Ed White
Tulane University
My students read “Theresa, a Haytien Tale” in a senior seminar on “Literature in Slavery.” The course was designed to give students a sense of the range of discourses emergent from or profoundly linked to antebellum US slavery. We began with colonial slave codes and runaway advertisements, moved through Caribbean ethnographic writing and Algerine captivity tales to insurrection texts, minstrelsy materials, humor of the Old Southwest, Uncle Tom’s Cabin and anti-Tom novels, essays from the Reopeners, and a range of abolitionist materials including colonization tracts, slave narratives, newspaper editorials, poetry and hymns. A few weeks of the semester were devoted to looking at discursive clusters around particular events or controversies, including the purchase of Louisiana, the Murrel hysteria, and John Brown’s execution. While the chronological range of materials ran from the 17th century (the Barbados Slave Code) to 1860 (excerpts from the secessionist delegates), we gave particular attention to the 1830s. We read “Theresa” at about the semester’s midpoint as we were thinking about the 1830s: for the week we were focusing specifically on the special impact of the Caribbean with emancipation—Mary Prince’s narrative was our main text, though we briefly discussed James Williams’s 1837 narrative from Jamaica—but also with an eye to the revival, in African-American and/or abolitionist publishing networks, of accounts of the Haitian Revolution. We had read, several weeks earlier, some of the sketches of Toussaint L’Ouverture in circulation at the moment of “Toussaint’s Constitution,” and were now looking at a three-part sketch of Toussaint published in The Freedom’s Journal in 1827 (right alongside “Theresa”), journalist James McCune Smith’s 1841 sketch of Toussaint, and C. W. Elliott’s St. Domingo, Its Revolution and Its Hero, Toussaint Louverture (1855). With the materials about the Haitian Revolution, we were trying to think about how the struggle against slavery reimagined the revolution with different emphases.
In that context, “Theresa” was not only a wonderful classroom text but became central to our discussion. The first portion of the class was devoted to Mary Prince’s narrative, and we quickly focused on the kinds of questions raised by the narrative: the question of regional differentiation as she experiences different modes of enslavement in different locations; the question of the motivation of masters raised by the clashing testimonies appended to Prince’s narrative proper; the gendering of the descriptions of servitude, and so on. We talked about the portability of these problems into the U.S. context, where the slave narrative would see a revival in the 1830s. We then turned to the hagiographical writings about Toussaint, with students noting recurrent tropes (Toussaint’s moment of fear) but also how the sketches struggled repeatedly with explaining the complex racial and class divisions within Saint-Domingue. We discussed why such details might have been important for abolitionist strategizers and publishers in the 30s, 40s and 50s.

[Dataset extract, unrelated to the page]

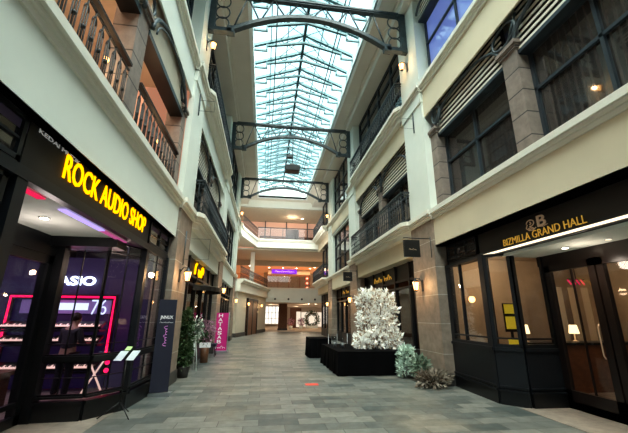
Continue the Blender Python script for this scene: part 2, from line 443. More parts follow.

With that fortuitous context, “Theresa” was the focus of the end of our meeting. Its truncated narrative made more sense, particularly thinking of The Freedom’s Journal’s content, as a tale to be inserted into what amounted to a history lesson. There was some confusion about the context of the battle and the race of the various characters, which made for some interesting reflections, and we then turned to the question of style, which many students found, if not an obstacle, at least jarring given the other materials for the week. This musing about style and the historical background assumed for readers turned into what may have been the synthetic moment for the class meeting, in which we talked about the translation or transcoding of similar scenes or contexts into different idioms with slight variations. This translation seemed important to the cohesion of The Freedom’s Journal but also seemed a useful way to return to Mary Prince and consider the abolitionist imperative to cohesively assess slavery’s different manifestations in life accounts that might otherwise seem fragmented. On a more basic level, reading a story with such obviously familiar scenarios and tropes, modified for political orientation, gave my students a great sense of the larger community enterprise of the newspaper, and when, the following week, we read anti-slavery poems and some anti-slavery children’s literature, these works were more accessible generically thanks to “Theresa.” In many ways, the story became the linchpin for the class meeting.